Given information:
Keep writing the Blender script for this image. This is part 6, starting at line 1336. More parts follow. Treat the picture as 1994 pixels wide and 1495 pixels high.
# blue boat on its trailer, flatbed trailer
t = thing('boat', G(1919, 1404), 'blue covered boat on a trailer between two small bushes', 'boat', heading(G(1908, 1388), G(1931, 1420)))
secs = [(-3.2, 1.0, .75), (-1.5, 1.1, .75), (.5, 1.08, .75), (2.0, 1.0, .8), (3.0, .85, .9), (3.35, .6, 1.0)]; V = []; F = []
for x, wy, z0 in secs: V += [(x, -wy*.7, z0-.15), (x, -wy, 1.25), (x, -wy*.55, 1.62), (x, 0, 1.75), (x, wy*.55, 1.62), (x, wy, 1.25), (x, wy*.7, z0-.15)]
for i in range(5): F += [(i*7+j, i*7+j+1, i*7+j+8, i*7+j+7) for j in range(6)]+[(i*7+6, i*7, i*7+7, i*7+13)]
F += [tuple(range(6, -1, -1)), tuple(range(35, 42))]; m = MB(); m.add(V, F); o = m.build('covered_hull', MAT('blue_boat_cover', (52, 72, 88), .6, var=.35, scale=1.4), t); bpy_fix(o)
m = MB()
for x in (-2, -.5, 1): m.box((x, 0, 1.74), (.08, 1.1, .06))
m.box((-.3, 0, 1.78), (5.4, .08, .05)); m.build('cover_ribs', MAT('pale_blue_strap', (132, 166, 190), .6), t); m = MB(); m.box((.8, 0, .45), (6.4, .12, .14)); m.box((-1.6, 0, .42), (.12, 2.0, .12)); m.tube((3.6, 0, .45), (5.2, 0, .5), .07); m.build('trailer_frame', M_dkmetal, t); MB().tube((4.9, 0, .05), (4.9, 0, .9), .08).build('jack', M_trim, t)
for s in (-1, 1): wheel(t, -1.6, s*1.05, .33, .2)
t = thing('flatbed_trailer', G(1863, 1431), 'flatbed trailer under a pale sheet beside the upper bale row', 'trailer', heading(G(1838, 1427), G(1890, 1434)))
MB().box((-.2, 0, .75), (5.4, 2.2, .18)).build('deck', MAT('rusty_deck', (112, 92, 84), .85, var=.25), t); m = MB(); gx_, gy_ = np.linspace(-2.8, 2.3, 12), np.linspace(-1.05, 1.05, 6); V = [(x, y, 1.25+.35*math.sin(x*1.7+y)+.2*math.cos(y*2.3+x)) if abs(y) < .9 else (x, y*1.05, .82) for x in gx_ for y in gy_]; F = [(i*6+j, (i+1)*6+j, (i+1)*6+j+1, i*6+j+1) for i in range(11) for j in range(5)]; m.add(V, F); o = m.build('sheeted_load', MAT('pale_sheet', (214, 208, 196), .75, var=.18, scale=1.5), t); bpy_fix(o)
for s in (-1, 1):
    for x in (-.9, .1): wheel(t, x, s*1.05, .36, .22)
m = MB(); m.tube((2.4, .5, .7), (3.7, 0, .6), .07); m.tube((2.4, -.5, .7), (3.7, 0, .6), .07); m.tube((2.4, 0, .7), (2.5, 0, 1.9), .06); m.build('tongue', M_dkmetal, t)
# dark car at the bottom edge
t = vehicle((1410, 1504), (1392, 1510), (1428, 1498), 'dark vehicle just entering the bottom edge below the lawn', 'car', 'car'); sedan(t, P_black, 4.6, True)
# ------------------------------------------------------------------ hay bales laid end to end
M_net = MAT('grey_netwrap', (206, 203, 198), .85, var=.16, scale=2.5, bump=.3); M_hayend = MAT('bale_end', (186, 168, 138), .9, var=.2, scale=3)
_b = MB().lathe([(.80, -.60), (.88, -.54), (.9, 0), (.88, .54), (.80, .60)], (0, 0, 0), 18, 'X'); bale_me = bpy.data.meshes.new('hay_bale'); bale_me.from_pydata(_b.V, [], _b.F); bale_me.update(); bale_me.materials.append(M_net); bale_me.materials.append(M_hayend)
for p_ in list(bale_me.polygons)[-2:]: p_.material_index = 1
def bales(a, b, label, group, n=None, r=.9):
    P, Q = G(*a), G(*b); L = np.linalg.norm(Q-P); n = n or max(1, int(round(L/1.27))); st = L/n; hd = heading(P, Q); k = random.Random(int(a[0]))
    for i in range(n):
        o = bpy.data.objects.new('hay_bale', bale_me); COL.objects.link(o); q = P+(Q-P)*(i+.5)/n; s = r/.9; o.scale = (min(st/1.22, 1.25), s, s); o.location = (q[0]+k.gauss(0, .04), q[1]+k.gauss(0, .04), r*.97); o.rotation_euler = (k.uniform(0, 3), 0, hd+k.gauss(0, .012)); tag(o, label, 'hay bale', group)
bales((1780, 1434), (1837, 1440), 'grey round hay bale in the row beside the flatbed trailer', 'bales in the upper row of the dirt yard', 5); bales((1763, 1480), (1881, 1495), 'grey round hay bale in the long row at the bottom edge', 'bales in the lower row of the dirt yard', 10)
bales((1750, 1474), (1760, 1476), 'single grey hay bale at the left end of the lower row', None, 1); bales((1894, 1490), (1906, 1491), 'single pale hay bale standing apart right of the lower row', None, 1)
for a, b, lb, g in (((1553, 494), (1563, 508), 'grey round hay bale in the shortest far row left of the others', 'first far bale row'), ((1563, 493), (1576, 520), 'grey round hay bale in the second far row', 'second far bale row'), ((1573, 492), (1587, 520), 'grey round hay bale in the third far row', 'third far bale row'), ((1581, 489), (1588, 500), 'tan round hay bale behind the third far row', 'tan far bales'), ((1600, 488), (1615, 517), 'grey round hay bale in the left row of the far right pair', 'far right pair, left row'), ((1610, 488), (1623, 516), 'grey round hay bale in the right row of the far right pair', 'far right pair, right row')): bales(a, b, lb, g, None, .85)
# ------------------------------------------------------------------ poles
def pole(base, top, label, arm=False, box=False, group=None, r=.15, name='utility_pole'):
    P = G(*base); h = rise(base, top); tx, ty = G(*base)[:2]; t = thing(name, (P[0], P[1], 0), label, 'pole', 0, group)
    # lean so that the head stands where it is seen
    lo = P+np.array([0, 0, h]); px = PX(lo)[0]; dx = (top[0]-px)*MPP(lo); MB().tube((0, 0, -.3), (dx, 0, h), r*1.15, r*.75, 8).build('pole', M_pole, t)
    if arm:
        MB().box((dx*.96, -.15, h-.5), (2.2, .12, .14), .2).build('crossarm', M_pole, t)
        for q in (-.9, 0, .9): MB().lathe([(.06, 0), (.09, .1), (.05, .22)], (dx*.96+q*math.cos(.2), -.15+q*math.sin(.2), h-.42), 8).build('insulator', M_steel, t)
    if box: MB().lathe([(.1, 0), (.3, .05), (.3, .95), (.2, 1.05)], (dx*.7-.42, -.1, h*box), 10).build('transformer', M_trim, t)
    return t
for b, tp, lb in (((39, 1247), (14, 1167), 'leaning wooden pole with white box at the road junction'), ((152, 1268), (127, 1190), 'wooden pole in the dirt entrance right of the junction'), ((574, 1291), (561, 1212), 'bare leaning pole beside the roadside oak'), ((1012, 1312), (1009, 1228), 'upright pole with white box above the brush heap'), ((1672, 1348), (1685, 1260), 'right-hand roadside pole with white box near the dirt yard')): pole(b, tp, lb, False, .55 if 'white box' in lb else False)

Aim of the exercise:
Transcribe the entire listing above precisely.

Task solution:
Keep writing the Blender script for this image. This is part 6, starting at line 1336. More parts follow. Treat the picture as 1994 pixels wide and 1495 pixels high.
# blue boat on its trailer, flatbed trailer
t = thing('boat', G(1919, 1404), 'blue covered boat on a trailer between two small bushes', 'boat', heading(G(1908, 1388), G(1931, 1420)))
secs = [(-3.2, 1.0, .75), (-1.5, 1.1, .75), (.5, 1.08, .75), (2.0, 1.0, .8), (3.0, .85, .9), (3.35, .6, 1.0)]; V = []; F = []
for x, wy, z0 in secs: V += [(x, -wy*.7, z0-.15), (x, -wy, 1.25), (x, -wy*.55, 1.62), (x, 0, 1.75), (x, wy*.55, 1.62), (x, wy, 1.25), (x, wy*.7, z0-.15)]
for i in range(5): F += [(i*7+j, i*7+j+1, i*7+j+8, i*7+j+7) for j in range(6)]+[(i*7+6, i*7, i*7+7, i*7+13)]
F += [tuple(range(6, -1, -1)), tuple(range(35, 42))]; m = MB(); m.add(V, F); o = m.build('covered_hull', MAT('blue_boat_cover', (52, 72, 88), .6, var=.35, scale=1.4), t); bpy_fix(o)
m = MB()
for x in (-2, -.5, 1): m.box((x, 0, 1.74), (.08, 1.1, .06))
m.box((-.3, 0, 1.78), (5.4, .08, .05)); m.build('cover_ribs', MAT('pale_blue_strap', (132, 166, 190), .6), t); m = MB(); m.box((.8, 0, .45), (6.4, .12, .14)); m.box((-1.6, 0, .42), (.12, 2.0, .12)); m.tube((3.6, 0, .45), (5.2, 0, .5), .07); m.build('trailer_frame', M_dkmetal, t); MB().tube((4.9, 0, .05), (4.9, 0, .9), .08).build('jack', M_trim, t)
for s in (-1, 1): wheel(t, -1.6, s*1.05, .33, .2)
t = thing('flatbed_trailer', G(1863, 1431), 'flatbed trailer under a pale sheet beside the upper bale row', 'trailer', heading(G(1838, 1427), G(1890, 1434)))
MB().box((-.2, 0, .75), (5.4, 2.2, .18)).build('deck', MAT('rusty_deck', (112, 92, 84), .85, var=.25), t); m = MB(); gx_, gy_ = np.linspace(-2.8, 2.3, 12), np.linspace(-1.05, 1.05, 6); V = [(x, y, 1.25+.35*math.sin(x*1.7+y)+.2*math.cos(y*2.3+x)) if abs(y) < .9 else (x, y*1.05, .82) for x in gx_ for y in gy_]; F = [(i*6+j, (i+1)*6+j, (i+1)*6+j+1, i*6+j+1) for i in range(11) for j in range(5)]; m.add(V, F); o = m.build('sheeted_load', MAT('pale_sheet', (214, 208, 196), .75, var=.18, scale=1.5), t); bpy_fix(o)
for s in (-1, 1):
    for x in (-.9, .1): wheel(t, x, s*1.05, .36, .22)
m = MB(); m.tube((2.4, .5, .7), (3.7, 0, .6), .07); m.tube((2.4, -.5, .7), (3.7, 0, .6), .07); m.tube((2.4, 0, .7), (2.5, 0, 1.9), .06); m.build('tongue', M_dkmetal, t)
# dark car at the bottom edge
t = vehicle((1410, 1504), (1392, 1510), (1428, 1498), 'dark vehicle just entering the bottom edge below the lawn', 'car', 'car'); sedan(t, P_black, 4.6, True)
# ------------------------------------------------------------------ hay bales laid end to end
M_net = MAT('grey_netwrap', (206, 203, 198), .85, var=.16, scale=2.5, bump=.3); M_hayend = MAT('bale_end', (186, 168, 138), .9, var=.2, scale=3)
_b = MB().lathe([(.80, -.60), (.88, -.54), (.9, 0), (.88, .54), (.80, .60)], (0, 0, 0), 18, 'X'); bale_me = bpy.data.meshes.new('hay_bale'); bale_me.from_pydata(_b.V, [], _b.F); bale_me.update(); bale_me.materials.append(M_net); bale_me.materials.append(M_hayend)
for p_ in list(bale_me.polygons)[-2:]: p_.material_index = 1
def bales(a, b, label, group, n=None, r=.9):
    P, Q = G(*a), G(*b); L = np.linalg.norm(Q-P); n = n or max(1, int(round(L/1.27))); st = L/n; hd = heading(P, Q); k = random.Random(int(a[0]))
    for i in range(n):
        o = bpy.data.objects.new('hay_bale', bale_me); COL.objects.link(o); q = P+(Q-P)*(i+.5)/n; s = r/.9; o.scale = (min(st/1.22, 1.25), s, s); o.location = (q[0]+k.gauss(0, .04), q[1]+k.gauss(0, .04), r*.97); o.rotation_euler = (k.uniform(0, 3), 0, hd+k.gauss(0, .012)); tag(o, label, 'hay bale', group)
bales((1780, 1434), (1837, 1440), 'grey round hay bale in the row beside the flatbed trailer', 'bales in the upper row of the dirt yard', 5); bales((1763, 1480), (1881, 1495), 'grey round hay bale in the long row at the bottom edge', 'bales in the lower row of the dirt yard', 10)
bales((1750, 1474), (1760, 1476), 'single grey hay bale at the left end of the lower row', None, 1); bales((1894, 1490), (1906, 1491), 'single pale hay bale standing apart right of the lower row', None, 1)
for a, b, lb, g in (((1553, 494), (1563, 508), 'grey round hay bale in the shortest far row left of the others', 'first far bale row'), ((1563, 493), (1576, 520), 'grey round hay bale in the second far row', 'second far bale row'), ((1573, 492), (1587, 520), 'grey round hay bale in the third far row', 'third far bale row'), ((1581, 489), (1588, 500), 'tan round hay bale behind the third far row', 'tan far bales'), ((1600, 488), (1615, 517), 'grey round hay bale in the left row of the far right pair', 'far right pair, left row'), ((1610, 488), (1623, 516), 'grey round hay bale in the right row of the far right pair', 'far right pair, right row')): bales(a, b, lb, g, None, .85)
# ------------------------------------------------------------------ poles
def pole(base, top, label, arm=False, box=False, group=None, r=.15, name='utility_pole'):
    P = G(*base); h = rise(base, top); tx, ty = G(*base)[:2]; t = thing(name, (P[0], P[1], 0), label, 'pole', 0, group)
    # lean so that the head stands where it is seen
    lo = P+np.array([0, 0, h]); px = PX(lo)[0]; dx = (top[0]-px)*MPP(lo); MB().tube((0, 0, -.3), (dx, 0, h), r*1.15, r*.75, 8).build('pole', M_pole, t)
    if arm:
        MB().box((dx*.96, -.15, h-.5), (2.2, .12, .14), .2).build('crossarm', M_pole, t)
        for q in (-.9, 0, .9): MB().lathe([(.06, 0), (.09, .1), (.05, .22)], (dx*.96+q*math.cos(.2), -.15+q*math.sin(.2), h-.42), 8).build('insulator', M_steel, t)
    if box: MB().lathe([(.1, 0), (.3, .05), (.3, .95), (.2, 1.05)], (dx*.7-.42, -.1, h*box), 10).build('transformer', M_trim, t)
    return t
for b, tp, lb in (((39, 1247), (14, 1167), 'leaning wooden pole with white box at the road junction'), ((152, 1268), (127, 1190), 'wooden pole in the dirt entrance right of the junction'), ((574, 1291), (561, 1212), 'bare leaning pole beside the roadside oak'), ((1012, 1312), (1009, 1228), 'upright pole with white box above the brush heap'), ((1672, 1348), (1685, 1260), 'right-hand roadside pole with white box near the dirt yard')): pole(b, tp, lb, False, .55 if 'white box' in lb else False)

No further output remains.